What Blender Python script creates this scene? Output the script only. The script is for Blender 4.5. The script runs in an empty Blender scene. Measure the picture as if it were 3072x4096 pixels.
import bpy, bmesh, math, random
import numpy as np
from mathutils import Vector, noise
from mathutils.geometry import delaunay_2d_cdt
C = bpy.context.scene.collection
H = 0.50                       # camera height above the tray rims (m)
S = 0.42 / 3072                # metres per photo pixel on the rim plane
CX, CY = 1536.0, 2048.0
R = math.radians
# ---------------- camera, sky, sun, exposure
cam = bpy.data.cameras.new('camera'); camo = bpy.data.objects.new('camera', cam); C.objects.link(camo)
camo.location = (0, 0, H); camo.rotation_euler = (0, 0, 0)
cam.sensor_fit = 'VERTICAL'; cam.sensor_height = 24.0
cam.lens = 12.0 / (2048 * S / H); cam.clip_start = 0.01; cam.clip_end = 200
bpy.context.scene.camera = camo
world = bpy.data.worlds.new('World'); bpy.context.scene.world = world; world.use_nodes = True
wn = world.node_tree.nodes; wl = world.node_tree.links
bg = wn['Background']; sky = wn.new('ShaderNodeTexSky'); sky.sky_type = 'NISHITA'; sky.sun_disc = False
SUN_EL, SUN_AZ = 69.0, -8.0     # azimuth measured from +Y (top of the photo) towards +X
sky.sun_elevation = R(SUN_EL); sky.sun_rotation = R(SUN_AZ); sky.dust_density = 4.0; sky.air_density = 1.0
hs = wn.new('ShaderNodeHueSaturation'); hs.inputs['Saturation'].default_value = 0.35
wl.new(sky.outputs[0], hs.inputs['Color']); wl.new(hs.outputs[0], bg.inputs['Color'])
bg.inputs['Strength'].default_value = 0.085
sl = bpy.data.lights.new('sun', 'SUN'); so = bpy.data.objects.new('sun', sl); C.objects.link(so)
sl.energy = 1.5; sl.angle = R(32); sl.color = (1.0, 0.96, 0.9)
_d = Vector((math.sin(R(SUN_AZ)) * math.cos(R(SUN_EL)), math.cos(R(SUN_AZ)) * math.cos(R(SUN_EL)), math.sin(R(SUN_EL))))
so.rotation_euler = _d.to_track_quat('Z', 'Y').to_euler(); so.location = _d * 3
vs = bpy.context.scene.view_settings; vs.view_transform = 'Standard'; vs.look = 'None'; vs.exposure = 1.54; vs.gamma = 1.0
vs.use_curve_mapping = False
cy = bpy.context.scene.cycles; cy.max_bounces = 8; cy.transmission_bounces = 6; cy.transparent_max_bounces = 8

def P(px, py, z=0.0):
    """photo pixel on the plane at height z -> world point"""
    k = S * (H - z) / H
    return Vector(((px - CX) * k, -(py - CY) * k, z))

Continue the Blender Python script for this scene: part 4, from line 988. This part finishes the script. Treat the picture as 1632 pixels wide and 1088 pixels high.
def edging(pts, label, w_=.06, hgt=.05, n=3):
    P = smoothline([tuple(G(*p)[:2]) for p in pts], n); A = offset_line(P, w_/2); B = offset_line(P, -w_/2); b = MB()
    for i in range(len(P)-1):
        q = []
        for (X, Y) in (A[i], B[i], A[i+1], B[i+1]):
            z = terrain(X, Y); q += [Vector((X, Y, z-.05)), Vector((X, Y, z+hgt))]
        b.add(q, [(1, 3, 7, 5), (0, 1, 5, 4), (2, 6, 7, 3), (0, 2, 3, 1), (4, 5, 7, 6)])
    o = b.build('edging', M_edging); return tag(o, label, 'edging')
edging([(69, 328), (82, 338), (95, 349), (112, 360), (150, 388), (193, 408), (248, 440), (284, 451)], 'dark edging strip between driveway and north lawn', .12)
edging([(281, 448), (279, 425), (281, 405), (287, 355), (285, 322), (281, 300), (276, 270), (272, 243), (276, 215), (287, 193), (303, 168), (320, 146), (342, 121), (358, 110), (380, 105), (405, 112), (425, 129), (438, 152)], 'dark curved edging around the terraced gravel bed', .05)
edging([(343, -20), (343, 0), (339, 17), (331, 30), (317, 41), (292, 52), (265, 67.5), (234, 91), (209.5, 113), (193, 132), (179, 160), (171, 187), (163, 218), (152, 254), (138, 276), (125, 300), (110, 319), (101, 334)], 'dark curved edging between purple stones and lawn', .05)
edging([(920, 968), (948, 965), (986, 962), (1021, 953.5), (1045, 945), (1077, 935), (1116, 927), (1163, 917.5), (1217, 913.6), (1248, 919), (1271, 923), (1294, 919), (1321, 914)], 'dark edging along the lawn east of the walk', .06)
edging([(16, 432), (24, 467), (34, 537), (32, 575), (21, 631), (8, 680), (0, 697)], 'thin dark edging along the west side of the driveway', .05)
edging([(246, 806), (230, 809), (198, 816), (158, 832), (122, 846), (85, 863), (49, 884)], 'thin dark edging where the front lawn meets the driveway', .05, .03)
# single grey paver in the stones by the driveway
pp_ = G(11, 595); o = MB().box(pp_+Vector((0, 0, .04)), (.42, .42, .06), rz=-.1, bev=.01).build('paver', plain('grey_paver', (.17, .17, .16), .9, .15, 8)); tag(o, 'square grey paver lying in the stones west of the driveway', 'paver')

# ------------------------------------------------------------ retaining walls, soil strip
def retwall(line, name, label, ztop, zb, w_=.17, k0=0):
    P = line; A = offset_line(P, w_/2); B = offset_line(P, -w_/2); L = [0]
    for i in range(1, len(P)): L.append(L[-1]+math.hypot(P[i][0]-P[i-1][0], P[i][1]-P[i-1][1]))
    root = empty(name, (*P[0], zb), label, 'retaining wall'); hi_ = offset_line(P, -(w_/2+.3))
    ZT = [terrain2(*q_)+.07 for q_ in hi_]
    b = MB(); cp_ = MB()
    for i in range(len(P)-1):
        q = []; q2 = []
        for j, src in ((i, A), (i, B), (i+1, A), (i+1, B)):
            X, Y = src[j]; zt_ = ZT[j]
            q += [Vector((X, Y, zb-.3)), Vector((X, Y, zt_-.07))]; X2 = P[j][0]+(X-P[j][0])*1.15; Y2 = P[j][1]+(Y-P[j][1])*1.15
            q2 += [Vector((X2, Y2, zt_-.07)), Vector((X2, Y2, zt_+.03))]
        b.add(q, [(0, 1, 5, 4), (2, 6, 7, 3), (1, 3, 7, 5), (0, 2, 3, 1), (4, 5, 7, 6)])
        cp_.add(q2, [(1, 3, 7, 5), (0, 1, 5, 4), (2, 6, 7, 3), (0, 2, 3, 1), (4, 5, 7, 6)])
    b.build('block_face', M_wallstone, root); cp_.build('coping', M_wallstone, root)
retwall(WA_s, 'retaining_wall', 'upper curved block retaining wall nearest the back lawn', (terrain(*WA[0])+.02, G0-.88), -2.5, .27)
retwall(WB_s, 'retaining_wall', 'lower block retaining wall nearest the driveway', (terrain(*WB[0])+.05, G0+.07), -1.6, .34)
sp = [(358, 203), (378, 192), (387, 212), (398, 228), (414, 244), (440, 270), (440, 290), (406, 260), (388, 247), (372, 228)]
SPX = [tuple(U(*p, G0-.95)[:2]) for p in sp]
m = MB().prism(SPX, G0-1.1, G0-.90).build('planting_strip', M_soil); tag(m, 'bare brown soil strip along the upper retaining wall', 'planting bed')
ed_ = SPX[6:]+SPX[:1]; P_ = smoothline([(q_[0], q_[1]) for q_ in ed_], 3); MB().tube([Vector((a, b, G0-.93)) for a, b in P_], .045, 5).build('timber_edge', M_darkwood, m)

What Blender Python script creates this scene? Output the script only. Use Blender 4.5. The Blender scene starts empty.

· · · · ·

Exercise description
Extract all of the data shown above without alteration.

Solution
What Blender Python script creates this scene? Output the script only. The script is for Blender 4.5. The script runs in an empty Blender scene. Measure the picture as if it were 3072x4096 pixels.
import bpy, bmesh, math, random
import numpy as np
from mathutils import Vector, noise
from mathutils.geometry import delaunay_2d_cdt
C = bpy.context.scene.collection
H = 0.50                       # camera height above the tray rims (m)
S = 0.42 / 3072                # metres per photo pixel on the rim plane
CX, CY = 1536.0, 2048.0
R = math.radians
# ---------------- camera, sky, sun, exposure
cam = bpy.data.cameras.new('camera'); camo = bpy.data.objects.new('camera', cam); C.objects.link(camo)
camo.location = (0, 0, H); camo.rotation_euler = (0, 0, 0)
cam.sensor_fit = 'VERTICAL'; cam.sensor_height = 24.0
cam.lens = 12.0 / (2048 * S / H); cam.clip_start = 0.01; cam.clip_end = 200
bpy.context.scene.camera = camo
world = bpy.data.worlds.new('World'); bpy.context.scene.world = world; world.use_nodes = True
wn = world.node_tree.nodes; wl = world.node_tree.links
bg = wn['Background']; sky = wn.new('ShaderNodeTexSky'); sky.sky_type = 'NISHITA'; sky.sun_disc = False
SUN_EL, SUN_AZ = 69.0, -8.0     # azimuth measured from +Y (top of the photo) towards +X
sky.sun_elevation = R(SUN_EL); sky.sun_rotation = R(SUN_AZ); sky.dust_density = 4.0; sky.air_density = 1.0
hs = wn.new('ShaderNodeHueSaturation'); hs.inputs['Saturation'].default_value = 0.35
wl.new(sky.outputs[0], hs.inputs['Color']); wl.new(hs.outputs[0], bg.inputs['Color'])
bg.inputs['Strength'].default_value = 0.085
sl = bpy.data.lights.new('sun', 'SUN'); so = bpy.data.objects.new('sun', sl); C.objects.link(so)
sl.energy = 1.5; sl.angle = R(32); sl.color = (1.0, 0.96, 0.9)
_d = Vector((math.sin(R(SUN_AZ)) * math.cos(R(SUN_EL)), math.cos(R(SUN_AZ)) * math.cos(R(SUN_EL)), math.sin(R(SUN_EL))))
so.rotation_euler = _d.to_track_quat('Z', 'Y').to_euler(); so.location = _d * 3
vs = bpy.context.scene.view_settings; vs.view_transform = 'Standard'; vs.look = 'None'; vs.exposure = 1.54; vs.gamma = 1.0
vs.use_curve_mapping = False
cy = bpy.context.scene.cycles; cy.max_bounces = 8; cy.transmission_bounces = 6; cy.transparent_max_bounces = 8

def P(px, py, z=0.0):
    """photo pixel on the plane at height z -> world point"""
    k = S * (H - z) / H
    return Vector(((px - CX) * k, -(py - CY) * k, z))

Continue the Blender Python script for this scene: part 4, from line 988. This part finishes the script. Treat the picture as 1632 pixels wide and 1088 pixels high.
def edging(pts, label, w_=.06, hgt=.05, n=3):
    P = smoothline([tuple(G(*p)[:2]) for p in pts], n); A = offset_line(P, w_/2); B = offset_line(P, -w_/2); b = MB()
    for i in range(len(P)-1):
        q = []
        for (X, Y) in (A[i], B[i], A[i+1], B[i+1]):
            z = terrain(X, Y); q += [Vector((X, Y, z-.05)), Vector((X, Y, z+hgt))]
        b.add(q, [(1, 3, 7, 5), (0, 1, 5, 4), (2, 6, 7, 3), (0, 2, 3, 1), (4, 5, 7, 6)])
    o = b.build('edging', M_edging); return tag(o, label, 'edging')
edging([(69, 328), (82, 338), (95, 349), (112, 360), (150, 388), (193, 408), (248, 440), (284, 451)], 'dark edging strip between driveway and north lawn', .12)
edging([(281, 448), (279, 425), (281, 405), (287, 355), (285, 322), (281, 300), (276, 270), (272, 243), (276, 215), (287, 193), (303, 168), (320, 146), (342, 121), (358, 110), (380, 105), (405, 112), (425, 129), (438, 152)], 'dark curved edging around the terraced gravel bed', .05)
edging([(343, -20), (343, 0), (339, 17), (331, 30), (317, 41), (292, 52), (265, 67.5), (234, 91), (209.5, 113), (193, 132), (179, 160), (171, 187), (163, 218), (152, 254), (138, 276), (125, 300), (110, 319), (101, 334)], 'dark curved edging between purple stones and lawn', .05)
edging([(920, 968), (948, 965), (986, 962), (1021, 953.5), (1045, 945), (1077, 935), (1116, 927), (1163, 917.5), (1217, 913.6), (1248, 919), (1271, 923), (1294, 919), (1321, 914)], 'dark edging along the lawn east of the walk', .06)
edging([(16, 432), (24, 467), (34, 537), (32, 575), (21, 631), (8, 680), (0, 697)], 'thin dark edging along the west side of the driveway', .05)
edging([(246, 806), (230, 809), (198, 816), (158, 832), (122, 846), (85, 863), (49, 884)], 'thin dark edging where the front lawn meets the driveway', .05, .03)
# single grey paver in the stones by the driveway
pp_ = G(11, 595); o = MB().box(pp_+Vector((0, 0, .04)), (.42, .42, .06), rz=-.1, bev=.01).build('paver', plain('grey_paver', (.17, .17, .16), .9, .15, 8)); tag(o, 'square grey paver lying in the stones west of the driveway', 'paver')

# ------------------------------------------------------------ retaining walls, soil strip
def retwall(line, name, label, ztop, zb, w_=.17, k0=0):
    P = line; A = offset_line(P, w_/2); B = offset_line(P, -w_/2); L = [0]
    for i in range(1, len(P)): L.append(L[-1]+math.hypot(P[i][0]-P[i-1][0], P[i][1]-P[i-1][1]))
    root = empty(name, (*P[0], zb), label, 'retaining wall'); hi_ = offset_line(P, -(w_/2+.3))
    ZT = [terrain2(*q_)+.07 for q_ in hi_]
    b = MB(); cp_ = MB()
    for i in range(len(P)-1):
        q = []; q2 = []
        for j, src in ((i, A), (i, B), (i+1, A), (i+1, B)):
            X, Y = src[j]; zt_ = ZT[j]
            q += [Vector((X, Y, zb-.3)), Vector((X, Y, zt_-.07))]; X2 = P[j][0]+(X-P[j][0])*1.15; Y2 = P[j][1]+(Y-P[j][1])*1.15
            q2 += [Vector((X2, Y2, zt_-.07)), Vector((X2, Y2, zt_+.03))]
        b.add(q, [(0, 1, 5, 4), (2, 6, 7, 3), (1, 3, 7, 5), (0, 2, 3, 1), (4, 5, 7, 6)])
        cp_.add(q2, [(1, 3, 7, 5), (0, 1, 5, 4), (2, 6, 7, 3), (0, 2, 3, 1), (4, 5, 7, 6)])
    b.build('block_face', M_wallstone, root); cp_.build('coping', M_wallstone, root)
retwall(WA_s, 'retaining_wall', 'upper curved block retaining wall nearest the back lawn', (terrain(*WA[0])+.02, G0-.88), -2.5, .27)
retwall(WB_s, 'retaining_wall', 'lower block retaining wall nearest the driveway', (terrain(*WB[0])+.05, G0+.07), -1.6, .34)
sp = [(358, 203), (378, 192), (387, 212), (398, 228), (414, 244), (440, 270), (440, 290), (406, 260), (388, 247), (372, 228)]
SPX = [tuple(U(*p, G0-.95)[:2]) for p in sp]
m = MB().prism(SPX, G0-1.1, G0-.90).build('planting_strip', M_soil); tag(m, 'bare brown soil strip along the upper retaining wall', 'planting bed')
ed_ = SPX[6:]+SPX[:1]; P_ = smoothline([(q_[0], q_[1]) for q_ in ed_], 3); MB().tube([Vector((a, b, G0-.93)) for a, b in P_], .045, 5).build('timber_edge', M_darkwood, m)

What Blender Python script creates this scene? Output the script only. Use Blender 4.5. The Blender scene starts empty.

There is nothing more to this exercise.